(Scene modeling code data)
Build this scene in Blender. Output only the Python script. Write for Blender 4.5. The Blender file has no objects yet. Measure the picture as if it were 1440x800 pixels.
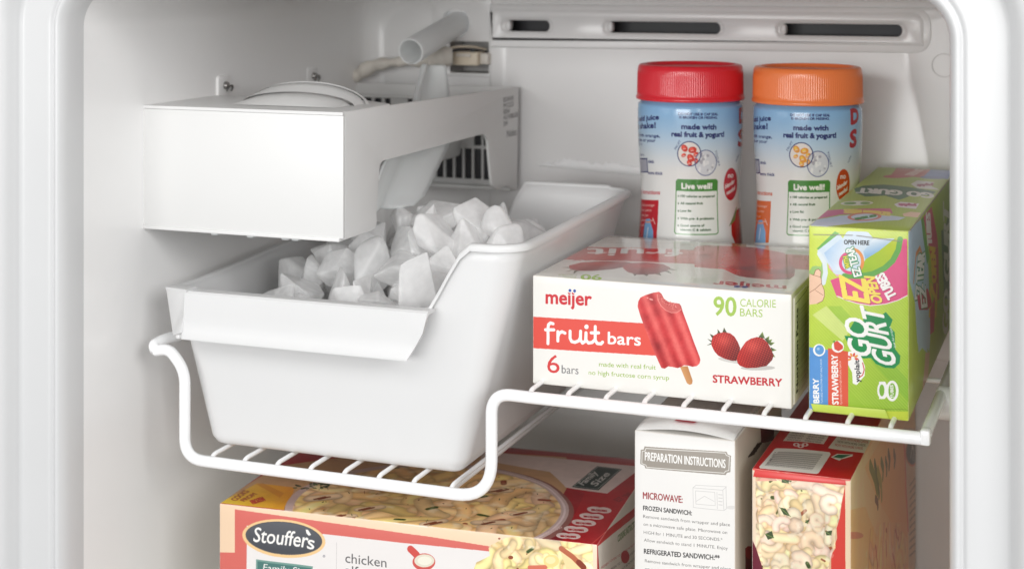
import bpy, bmesh, math, random
import numpy as np
from mathutils import Vector, Matrix, noise as mnoise

random.seed(7); RNG = np.random.default_rng(7)
SC = bpy.context.scene
COL = SC.collection
R = math.radians

# ------------------------------------------------------------------ camera
YAW = R(20.9675); FPX = 2192.0; HOR = -40.0; CX = 720.0
cd = bpy.data.cameras.new('camera'); cam = bpy.data.objects.new('camera', cd); COL.objects.link(cam)
cam.location = (0, 0, 0); cam.rotation_euler = (R(90), 0, YAW)
cd.sensor_width = 36; cd.lens = FPX / 1440 * 36
cd.shift_x = 0; cd.shift_y = -(400 - HOR) / 1440
cd.clip_start = .05; cd.clip_end = 50
cd.dof.use_dof = True; cd.dof.focus_distance = 1.04; cd.dof.aperture_fstop = 9
SC.camera = cam

# ------------------------------------------------------------------ world, lamps, exposure
W = bpy.data.worlds.new('World'); SC.world = W; W.use_nodes = True
W.node_tree.nodes['Background'].inputs[0].default_value = (.98, .99, 1, 1)
W.node_tree.nodes['Background'].inputs[1].default_value = .31
def area(name, loc, target, sx, sy, power, col=(1, 1, 1)):
    l = bpy.data.lights.new(name, 'AREA'); l.shape = 'RECTANGLE'; l.size = sx; l.size_y = sy
    l.energy = power; l.color = col
    o = bpy.data.objects.new(name, l); COL.objects.link(o); o.location = loc
    o.rotation_euler = (Vector(target) - Vector(loc)).to_track_quat('-Z', 'Y').to_euler()
    return o
area('left_softbox', (-1.75, -.35, .35), (-.35, 1.15, -.20), 1.0, 1.1, 4, (1, .99, .975))
area('top_softbox', (-.42, -.25, .68), (-.40, 1.05, -.15), 1.4, .5, 5.5, (1, .995, .985))
area('front_softbox', (-.45, -2.4, .16), (-.40, 1.1, -.20), 2.2, .8, 52, (1, 1, .99))
area('right_softbox', (.95, -.20, .42), (-.60, 1.15, -.2), .9, .8, 15, (1, 1, 1))
SC.view_settings.view_transform = 'Standard'; SC.view_settings.look = 'None'
SC.view_settings.exposure = .18; SC.view_settings.gamma = 1
SC.cycles.transparent_max_bounces = 16; SC.cycles.max_bounces = 12; SC.cycles.transmission_bounces = 10; SC.cycles.diffuse_bounces = 10
SC.cycles.caustics_reflective = False; SC.cycles.caustics_refractive = False
SC.cycles.use_denoising = True

# ------------------------------------------------------------------ photo geometry helper: photo pixel -> point on a world plane
SY, CY = math.sin(YAW), math.cos(YAW)
def ray(u, v):
    a = (u - CX) / FPX
    return (-SY + CY * a, CY + SY * a, (HOR - v) / FPX)
def at(u, v, x=None, y=None, z=None):
    d = ray(u, v)
    t = x / d[0] if x is not None else (y / d[1] if y is not None else z / d[2])
    return Vector((d[0] * t, d[1] * t, d[2] * t))

# ------------------------------------------------------------------ materials
def nt(name):
    m = bpy.data.materials.new(name); m.use_nodes = True
    return m, m.node_tree, m.node_tree.nodes['Principled BSDF']
def plastic(name, col, rough=.3, bump=.0, scale=400, spec=.5, trans=0, sss=0, coat=0, vary=.015, vscale=14):
    m, t, b = nt(name)
    tc = t.nodes.new('ShaderNodeTexCoord')
    n = t.nodes.new('ShaderNodeTexNoise'); n.inputs['Scale'].default_value = vscale; n.inputs['Detail'].default_value = 5
    t.links.new(tc.outputs['Object'], n.inputs['Vector'])
    mx = t.nodes.new('ShaderNodeMix'); mx.data_type = 'RGBA'
    mx.inputs[6].default_value = tuple(c * (1 - vary) for c in col) + (1,)
    mx.inputs[7].default_value = tuple(min(1, c * (1 + vary)) for c in col) + (1,)
    t.links.new(n.outputs[0], mx.inputs[0]); t.links.new(mx.outputs[2], b.inputs['Base Color'])
    mr = t.nodes.new('ShaderNodeMapRange'); mr.inputs[3].default_value = rough * .85; mr.inputs[4].default_value = rough * 1.15
    t.links.new(n.outputs[0], mr.inputs[0]); t.links.new(mr.outputs[0], b.inputs['Roughness'])
    b.inputs['Specular IOR Level'].default_value = spec
    b.inputs['Transmission Weight'].default_value = trans
    if sss:
        b.inputs['Subsurface Weight'].default_value = sss
        b.inputs['Subsurface Radius'].default_value = (.01, .01, .01); b.inputs['Subsurface Scale'].default_value = .5
    if coat:
        b.inputs['Coat Weight'].default_value = coat; b.inputs['Coat Roughness'].default_value = .12
    if bump:
        n2 = t.nodes.new('ShaderNodeTexNoise'); n2.inputs['Scale'].default_value = scale
        t.links.new(tc.outputs['Object'], n2.inputs['Vector'])
        bp = t.nodes.new('ShaderNodeBump'); bp.inputs['Strength'].default_value = bump; bp.inputs['Distance'].default_value = .0003
        t.links.new(n2.outputs[0], bp.inputs['Height']); t.links.new(bp.outputs[0], b.inputs['Normal'])
    return m
LINER = plastic('liner_plastic', (.865, .86, .855), .24, .05, 60)
FRAME = plastic('frame_plastic', (.60, .603, .607), .35)
BACKW = plastic('back_wall_plastic', (.82, .815, .812), .22, .04, 40)
WHITE = plastic('white_plastic', (.80, .80, .795), .32, .05, 900)
WHITE2 = plastic('icemaker_plastic', (.69, .688, .68), .42, .06, 900)
BINM = plastic('bin_plastic', (.80, .80, .80), .34, .04, 500)
WIRE = plastic('wire_coating', (.87, .875, .88), .22, coat=.3)
GREY = plastic('grey_plastic', (.55, .54, .53), .45)
DARK = plastic('dark_cavity', (.05, .05, .055), .5)  # near-black colour puts in the shade of deep openings
TUBE = plastic('milky_tube', (.93, .94, .94), .3, sss=.2)
VANE = plastic('milky_vane', (.90, .92, .92), .25, sss=.3)
HARN = plastic('harness_tape', (.66, .62, .56), .5, .6, 220, vary=.2, vscale=90)
PLUGM = plastic('plug_plastic', (.72, .63, .50), .5, vary=.1, vscale=60)
METAL = plastic('screw_metal', (.30, .29, .28), .35); METAL.node_tree.nodes['Principled BSDF'].inputs['Metallic'].default_value = .8
REDCAP = plastic('red_cap', (.74, .016, .032), .3, coat=.2)
ORCAP = plastic('orange_cap', (.93, .23, .06), .3, coat=.2)
CARD = plastic('plain_card', (.74, .70, .62), .5, .1, 200)
CARDW = plastic('white_card', (.80, .79, .77), .4, .1, 200)
CARDL = plastic('lime_card', (.50, .62, .09), .4, .1, 200)
CARDK = plastic('grey_card_edge', (.35, .32, .28), .7)
INK = plastic('black_ink', (.03, .03, .035), .5)

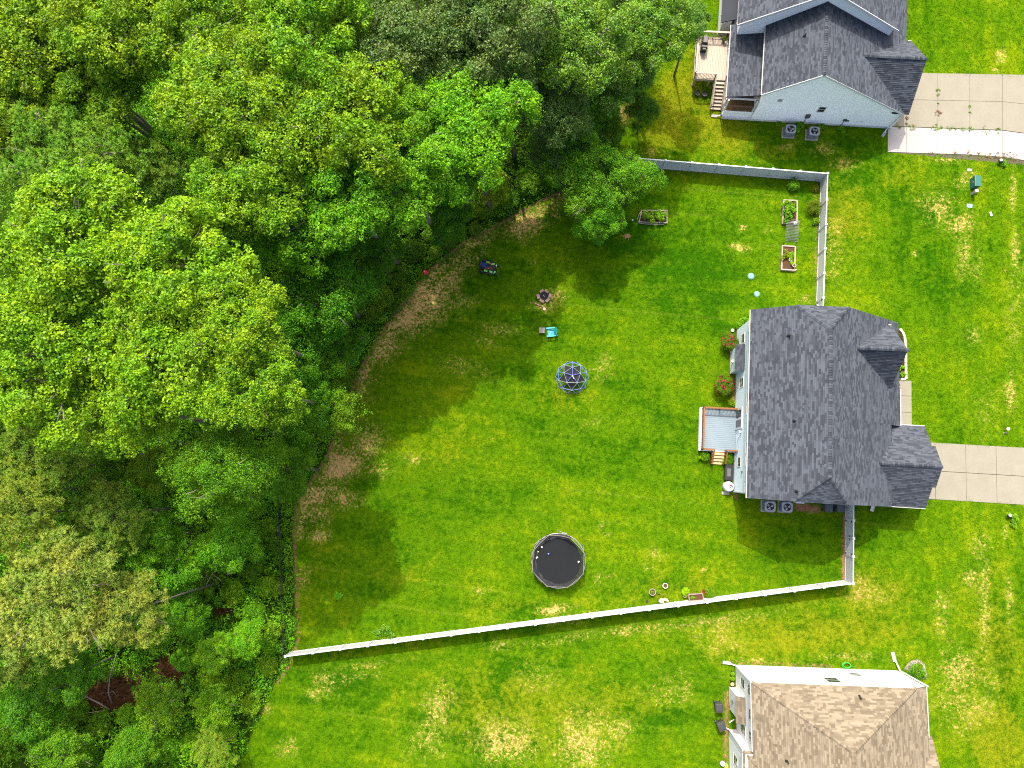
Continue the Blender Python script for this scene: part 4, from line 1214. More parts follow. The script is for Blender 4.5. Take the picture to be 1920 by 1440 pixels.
# ================================================================ FENCES
VINYL = M('white_vinyl', (.43, .44, .455), .42, .05, .6, .4, fine=.02, raw=True)
FH = 1.80
def fence_run(label, a, b, cuts=None, gates=(), n=None, side=1):
    """a white vinyl privacy fence from a to b; cuts are post places along it; gates the bays that are gate leaves"""
    a, b = Vector(a), Vector(b)
    d = b-a; L = d.length
    t = thing('fence', label, 'fence', (a.x, a.y, 0), math.atan2(d.y, d.x))
    cuts = cuts or [L*i/n for i in range(n+1)]
    made = {}
    pm = None
    for i, x in enumerate(cuts):
        if pm is None:
            m = MB().box(-.07, .07, -.07, .07, -.1, FH+.04)
            m.add([(-.10, -.10, FH+.04), (.10, -.10, FH+.04), (.10, .10, FH+.04), (-.10, .10, FH+.04), (-.10, -.10, FH+.065), (.10, -.10, FH+.065), (.10, .10, FH+.065), (-.10, .10, FH+.065), (0, 0, FH+.12)],
                  [(0, 3, 2, 1), (0, 1, 5, 4), (1, 2, 6, 5), (2, 3, 7, 6), (3, 0, 4, 7), (4, 5, 8), (5, 6, 8), (6, 7, 8), (7, 4, 8)])
            po = m.build('fence_post', VINYL, t); pm = po.data
        else:
            po = link('fence_post', pm, t)
        po.location = (x, 0, 0)
        if i == len(cuts)-1:
            break
        w = cuts[i+1]-x-.13
        key = round(w, 2)
        gate = i in gates
        if (key, gate) not in made:
            pb = MB(); k = max(4, round(w/.16))
            for j in range(k):
                pb.box(w*j/k+.003, w*(j+1)/k-.003, -.016, .016, .10, FH-.05, random.random())
            rl = MB().box(0, w, -.045, .045, FH-.09, FH)
            br = MB().box(0, w, -.042, .042, .04, .15)
            made[(key, gate)] = tuple(q for q in (pb, rl, br))
            objs = [pb.build('gate' if gate else 'fence_panel', VINYL, t), None, None]
            objs[1] = rl.build('top_rail', VINYL, objs[0]); objs[2] = br.build('bottom_rail', VINYL, objs[0])
            made[(key, gate)] = [o.data for o in objs]
        else:
            ms = made[(key, gate)]
            p0 = link('gate' if gate else 'fence_panel', ms[0], t)
            objs = [p0, link('top_rail', ms[1], p0), link('bottom_rail', ms[2], p0)]
        objs[0].location = (x+.065, 0, 0)
        if gate:
            gi = gates.index(i)
            bz = MB()
            if gi == len(gates)-1:
                bz.beam((.06, side*.05, FH-.15), (w-.06, side*.05, .18), .07, .05)
                bz.build('brace', VINYL, objs[0])
            hx = .04 if gi == 0 and len(gates) > 1 else w-.04
            for z in (.3, FH-.3):
                MB().box(hx-.12, hx+.12, side*.05, side*.07, z-.04, z+.04).box(hx-.02, hx+.02, side*.045, side*.085, z-.09, z+.09).build('hinge', BLACKP, objs[0])
            MB().box((w-.1 if hx < .1 else .02), (w-.02 if hx < .1 else .1), side*.05, side*.09, 1.0, 1.18).build('latch', BLACKP, objs[0])
    return t
A = (-24.03, -15.87); B = (24.57, -8.97); C_ = (24.98, -2.2); D_ = (23.25, 14.3); E_ = (24.3, 27.16); F_ = (5.01, 29.31)
fence_run('long white vinyl privacy fence along the bottom of the big lawn', A, B, n=20)
fence_run('short white vinyl fence with a double gate beside the two dark bins', C_, B, cuts=[0, 1.55, 3.05, 4.55, 6.78], gates=(1, 2), side=-1)
fence_run('white vinyl fence running from the middle house up past the vegetable beds', D_, E_, cuts=[0, 1.35, 3.6, 5.85, 8.1, 10.4, 12.90], gates=(0,), side=1)
fence_run('white vinyl fence across the top of the big lawn, its end under a small tree', E_, F_, n=8)
# black chain link fence along the woods
a, b = P(529, 900), P(541, 1236)
cl = thing('chain_link_fence', 'low black chain link fence overgrown by weeds along the edge of the woods', 'fence', (a.x, a.y, 0), math.atan2(b.y-a.y, b.x-a.x))
L = (b-a).length
n = 6
for i in range(n+1):
    MB().tube((L*i/n, 0, 0), (L*i/n, 0, 1.3), .035).lathe((L*i/n, 0, 1.3), [(.05, 0), (.04, .04), (.01, .06)], 8).build('fence_post', BLACKP, cl)
MB().tube((0, 0, 1.25), (L, 0, 1.25), .028).build('top_rail', BLACKP, cl)
m = MB(); k = 0
x = -1.2
while x < L:
    for s in (0, 1):
        x0, x1 = (x, x+1.2) if s == 0 else (x+1.2, x)
        if 0 <= x and x+1.2 <= L:
            m.tube((x0, 0, .05), (x1, 0, 1.25), .005, n=3, cap=False)
    x += .11
m.build('wire_mesh', BLACKP, cl, kind='stuff')

# ================================================================ THINGS ON THE MIDDLE LOT
condenser('left one of the two air conditioners at the foot of the middle house', at(H, 3.05, -1.02), R(-3.3), 'air conditioners of the middle house')
condenser('right one of the two air conditioners below the middle house, nearer the utility box', at(H, 4.5, -.98), R(-3.3), 'air conditioners of the middle house')
condenser('air conditioner below the left end of the pale gable wall, nearer the raised deck', P(1478, 250), R(-5), 'air conditioners of the upper house')
condenser('air conditioner below the pale gable wall, nearer the new white driveway strip', P(1522, 254), R(-5), 'air conditioners of the upper house')
u = thing('utility_box', 'white utility box with blue and red marks on the wall beside the air conditioners', 'utility box', at(H, 5.4, -.06, .55), R(-3.3))
MB().box(-.32, .32, -.50, 0, 0, .8).box(-.34, .34, -.52, .0, .8, .83).build('case', TRIM, u)
MB().box(.08, .2, -.42, -.2, .831, .834).build('blue_mark', M('blue_ink', (.05, .12, .5), .5), u)
MB().box(-.2, -.02, -.40, -.12, .831, .834).build('grey_mark', GREYP, u)
MB().box(.33, .42, -.35, -.2, .5, .62).tube((.36, -.25, -.5), (.36, -.25, .5), .03).build('red_valve', RED, u)
bin_('dark green-grey wheelie bin under the middle roof edge, further from the fence', at(H, 7.95, -.78), R(176), M('bin_slate', (.075, .10, .105), .5, .2, 4.0, .3), 'bins beside the double gate')
bin_('dark green-grey wheelie bin under the middle roof edge, touching the short fence', at(H, 8.95, -.72), R(181), M('bin_slate', (.075, .10, .105)), 'bins beside the double gate')
t = thing('storage_box', 'low black storage box against the pale blue wall below the deck stairs', 'storage box', at(H, -.52, 1.72), R(-3.3))
MB().box(-.33, .33, -.68, .68, 0, .55).build('body', BLACKP, t)
MB().box(-.35, .35, -.70, .70, .55, .60).box(-.28, .28, -.62, -.05, .60, .615).box(-.28, .28, .05, .62, .60, .615).build('lid', BLACKP, t)
MB().box(-.16, .16, -.35, .35, .62, .63).build('label_plate', GREYP, t)
t = thing('round_tub', 'white round tub with a dark and red mark on its lid by the house corner', 'tub', at(H, -.52, .48))
MB().lathe((0, 0, 0), [(.40, 0), (.45, .1), (.45, .75), (.42, .82)], 24).build('body', TRIM, t, True)
MB().lathe((0, 0, .82), [(.43, -.01), (.40, .06), (.22, .13), (.05, .15)], 24).build('lid', TRIM, t, True)
MB().lathe((.12, .02, .955), [(.17, -.04), (.16, .012)], 16).build('dark_mark', M('navy_mark', (.02, .03, .07), .4), t)
MB().slab([(.02, .05, .975), (.12, .16, .975), (.24, .10, .975), (.12, .06, .975)], .01).build('red_mark', RED, t)
MB().box(.10, .2, -.08, .0, .968, .974).build('white_mark', TRIM, t)
t = thing('splash_block', 'grey concrete splash block at the corner of the middle house', 'splash block', at(H, -.62, -.10), R(-3))
MB().prism([(-.36, -.13), (.30, -.16), (.30, .16), (-.36, .13)], 0, .07).build('base', CONC_NEW, t)
for s in (-1, 1):
    MB().beam((-.36, s*.12, .085), (.30, s*.15, .085), .03, .05).build('side_lip', CONC_NEW, t)
t = thing('splash_block', 'pale downspout block sticking out under the garage roof edge', 'splash block', at(H, 12.0, -.5), R(70))
MB().prism([(-.4, -.12), (.4, -.15), (.4, .15), (-.4, .12)], 0, .09).box(-.4, .4, -.15, -.12, .09, .13).box(-.4, .4, .12, .15, .09, .13).build('base', M('pale_plastic', (.55, .50, .45), .7), t)

# front flower bed with its edging
q = [(1655, 614), (1689, 620), (1694, 634), (1697, 650), (1697, 712), (1650, 712)]
sheet('flower_bed', [g2(*p) for p in q], .012, MULCH)
ed = thing('bed_edging', 'curved tan block edging of the front flower bed', 'edging', P(1697, 670))
line = [Vector(g2(*p)) for p in ((1686, 617), (1691, 622), (1695, 631), (1697, 645), (1697.3, 680), (1697.8, 711), (1688, 711.5))]
def along(line, step):
    out = []
    for p, q in zip(line[:-1], line[1:]):
        d = q-p; L = d.length; n = max(1, round(L/step))
        for i in range(n):
            out.append((p+d*((i+.5)/n), math.atan2(d.y, d.x), L/n))
    return out
EDGE = M('tan_edging_block', (.58, .44, .30), .85, .2, 5.0, .1, bump=.4)
for p, a, L in along(line, .42):
    m = MB().cbox((0, 0, .07), (L-.02, .2, .16), taper=.93)
    o = m.build('edging_block', EDGE, ed)
    o.location = (p.x-ed.location.x, p.y-ed.location.y, random.uniform(-.01, .01)); o.rotation_euler = (0, 0, a+random.uniform(-.04, .04))

# ---------------------------------------------------------------- trampoline
TR = thing('trampoline', 'big round black trampoline with a sagging safety net on the lawn', 'trampoline', P(1047, 1049))
rr, zt = 2.36, .88
ring = lambda r, z, n=48: [(r*math.cos(2*math.pi*i/n), r*math.sin(2*math.pi*i/n), z) for i in range(n)]
MB().path(ring(rr, zt), .035, 8, True).build('frame_ring', STEEL, TR, True)
MB().lathe((0, 0, zt-.015), [(2.0, 0), (2.0, .012)], 48).build('jumping_mat', M('mat_black', (.018, .020, .022), .8, .15, 1.2, .04), TR)
m = MB()
for i in range(84):
    a = 2*math.pi*i/84
    m.tube((1.98*math.cos(a), 1.98*math.sin(a), zt-.01), ((rr-.03)*math.cos(a), (rr-.03)*math.sin(a), zt), .014, n=4)
m.build('springs', M('spring_steel', (.12, .12, .12), .5, .1, 3.0, .4, .3), TR, kind='stuff')
m = MB()                                        # torn padding: left in place on the far and left side only
for i in range(48):
    a0, a1 = 2*math.pi*i/48, 2*math.pi*(i+1)/48
    deg = math.degrees((a0+a1)/2) % 360
    if 62 < deg < 262:
        w0 = 1.96+.05*math.sin(i*1.7); w1 = 2.37+.035*math.sin(i*2.3)
        z = zt+.045+.015*math.sin(i*3.1)
        m.slab([(w0*math.cos(a0), w0*math.sin(a0), z), (w1*math.cos(a0), w1*math.sin(a0), z-.02), (w1*math.cos(a1), w1*math.sin(a1), z-.02), (w0*math.cos(a1), w0*math.sin(a1), z)], .03, random.random())
m.build('spring_pad', M('pad_black', (.022, .023, .030), .5, .3, 3.0, .35, tint=.4), TR)
PO = []
for k in range(8):
    a = R(20+45*k)
    x, y = (rr+.02)*math.cos(a), (rr+.02)*math.sin(a)
    lean = (.98, .95, 1.0, .97, 1.01, .98, .96, .99)[k]
    top = (x*lean, y*lean, 1.72+.1*math.sin(k*2.1))
    PO.append(Vector(top))
    MB().path([(x*1.01, y*1.01, .05), (x*1.01, y*1.01, .85), (x, y, 1.15), top], .03, 6).build('net_pole', BLACKP, TR, True)
    MB().lathe(top, [(.04, -.03), (.05, .0), (.02, .05)], 8).build('pole_cap', STEEL, TR)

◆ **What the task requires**
State the number of lines in the preceding entries that include the word "only". Provide nothing else.

◆ **Result of the exercise**
2